The service sector is expected to grow by 4.2%, industry by 4% and agriculture by 3.8%. Within agriculture, major crops are expected to grow by 3.6%, while other crops are expected to register growth of 4.2%.

The government has projected a total investment of 15% of GDP and national savings of 14.3%. Fixed investments are targeted at 13.3%, while private sector investments are expected to reach 10.3%.

Among agricultural sub-sectors, cotton ginning is expected to grow by 2.5%, livestock by 3.9%, forestry by 3.2% and fisheries by 1.5%.

Manufacturing growth is targeted at 5.8%, including growth of 4.5% in large-scale production and 7.2% in small-scale production.

Other sectoral targets include 1.1% growth in electricity, gas and water supply, 2.2% in construction, 4.2% in wholesale and retail trade and 3.7% in transport and communication. The information and communication sector is expected to grow by 7.7%.

Financial and insurance services are expected to grow by 4.5%, while growth has been projected at 3.5% for real estate, 3.6% for education and 4.3% for human health and social work.

Federal budget

The government is set to unveil a massive consolidated budget of Rs 17.5 trillion (about $61 billion) for the 2026-2027 financial year on Friday (today) to meet strict austerity conditions set by the International Monetary Fund.

The high spending plan balances fiscal austerity and the IMF’s structural directives, while introducing relief measures for the poorest citizens and modest wage increases for government employees. The budget comes as a large part of the population continues to feel the effects of the war between Iran and the United States, with no signs that the conflict is easing.

The government will propose measures to raise revenue and cut spending, while protecting the country’s poorest.

Under pressure to meet austerity conditions from the International Monetary Fund, Finance Minister Muhammad Aurangzeb will unveil a delayed Rs17.5 trillion spending plan.

Read also: The government reveals a budget of 17.5 tr

The budget had been formulated keeping in mind the existing challenges faced by the economy on the national and international fronts.

In addition to financial management, revenue mobilization, measures for economic stabilization and growth, reduction in non-development expenditure, job creation and people-friendly policies for the country’s socio-economic prosperity will be included in the budget.

The burden of higher fuel and power costs and taxes will largely fall on formally registered businesses and wage earners, as politically powerful sectors such as agriculture, retail and real estate remain difficult to tax, experts say.

Policymakers must contend not only with the terms of the latest IMF bailout, but also an overall impact of the US-Israeli war against Iran – a conflict Islamabad has sought to mediate.
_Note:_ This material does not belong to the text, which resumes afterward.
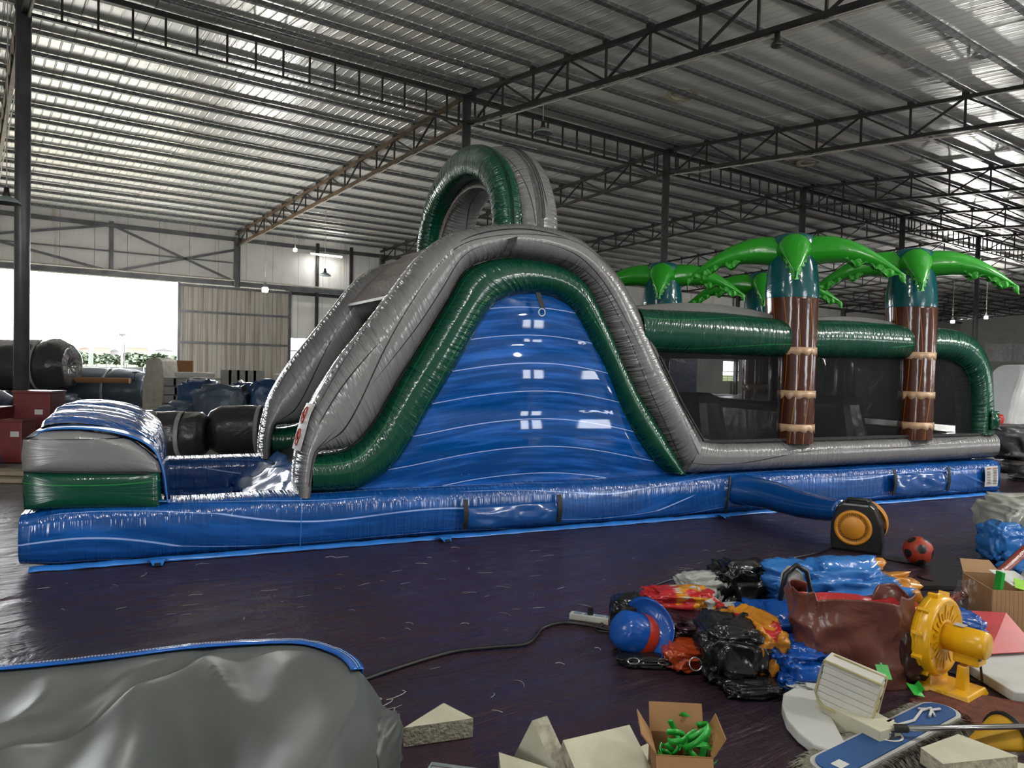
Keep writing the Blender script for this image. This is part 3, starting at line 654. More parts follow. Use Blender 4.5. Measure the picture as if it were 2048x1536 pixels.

The rise in oil prices triggered by the war has driven Pakistan’s inflation back into double digits, just as the economy appeared to be finding its footing.

Business confidence was the lowest in May since S&P started its manufacturing survey last year, while input costs hit a 21-month high and employment fell for a second month.

Read more: Economy shows resilience amid Iran war fallout

The central bank raised interest rates by one percentage point in April, its first increase in nearly three years. The government is pressuring the Federal Tax Agency to raise next year’s tax collections to 37% above the target for this year – which the agency stands to miss.

The extensive informal economy keeps much of Pakistan’s cash out of reach of the FBR: Only 1.3% of Pakistanis filed returns showing taxable income last year, and only 7.7% of adults have a debit or credit card.

The number of taxpayers has increased, but the income has not kept up. Corporate tax rates are already high by global standards, while raising income tax would crush purchasing power, which is still recovering from two years of inflation.

The budget is expected to protect the poorest citizens by giving them cash transfers. The government has not accounted for the one-week delay in submitting the budget.